U.S. Grants $500K to Baltic States to Fight Russian Propaganda

AFP PHOTO / ALEXANDER UTKIN
AFP PHOTO / ALEXANDER UTKIN

The U.S. pledged $500,000 to the Baltics in order to combat Russian propaganda. The 12-month project will help train beginning and established Russian-language journalists.

The U.S. embassy in Vilnius, Lithuania, states the program will last until November 30, 2016. In their press statement, the embassy described the full opportunity for the journalists:

The ideal program will cover a 12-month period and include in-country training/workshops in all three countries, cash reporting awards for journalists with realistic investigative reporting project ideas and opportunities to pursue them, and study trips to the United States to visit newsrooms, journalism schools and new models for funding and delivering quality journalism (such as Pro Publica) in the digital age. The successful program should also include a method or methods for connecting alumni of the program and ongoing networking both among the three countries and with U.S. trainers/experts/contacts for project help as well as source and audience development. The program should allow flexibility of focus, needs and activities in each country. Programs that include local partners in any or all of the Baltic countries are also welcome.

In April, the Lithuanian government banned Russian TV station RTR Planeta because it routinely violated the law that “prohibits war propaganda, hatred and inciting discord.” Lithuanian channel TV3 claimed Russian “hackers attacked its website to change a poll asking about Russian propaganda.”

After Russia invaded Ukraine in 2014, the Baltics expressed fear that Russian President Vladimir Putin will target them next. Russia’s ambassador to Latvia raised eyebrows when he told a radio station Russia will grant citizenship to ethnic Russians in the country. A Russian diplomat told the United Human Rights Council that Moscow is worried about the way Estonia treats ethnic Russians. The Kremlin even reopened criminal cases against Lithuanians who refused to serve in the Soviet Army in 1990-1991.

Lithuanian President Dalia Grybauskaite is one of the most outspoken critics of Putin. In November, she called Russia a “terrorist state” and urged the European Union to do more to help Ukraine against Russian aggression. Lithuania, formerly controlled by the USSR along with the other Baltic states, provided necessary aid to Ukraine since Russian hostility started in March with the annexation of Crimea. The government sent “tens of thousands of euros in aid to Kiev” and treated “wounded Ukrainian soldiers.”
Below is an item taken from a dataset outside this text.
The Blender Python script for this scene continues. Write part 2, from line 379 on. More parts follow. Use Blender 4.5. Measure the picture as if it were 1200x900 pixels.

“Political, humanitarian and military support is needed for this country, these people, who chose the democratic path, who chose to run their country themselves, who decided on the direction for their country. i.e., the European Union, for them to be able to do that without pressure, without military intervention and aggression,” Grybauskaite said, adding:

Lithuania, just like other European countries, realizes that peace must be fought for, peace must be defended, independence and sovereignty are untouchable, every nation has the right to have their own state and nobody can dictate them, be it a small or a big country. Nobody can dictate the way they should live. We must clearly state this to the Kremlin, the Russian leadership that such actions will never be tolerated.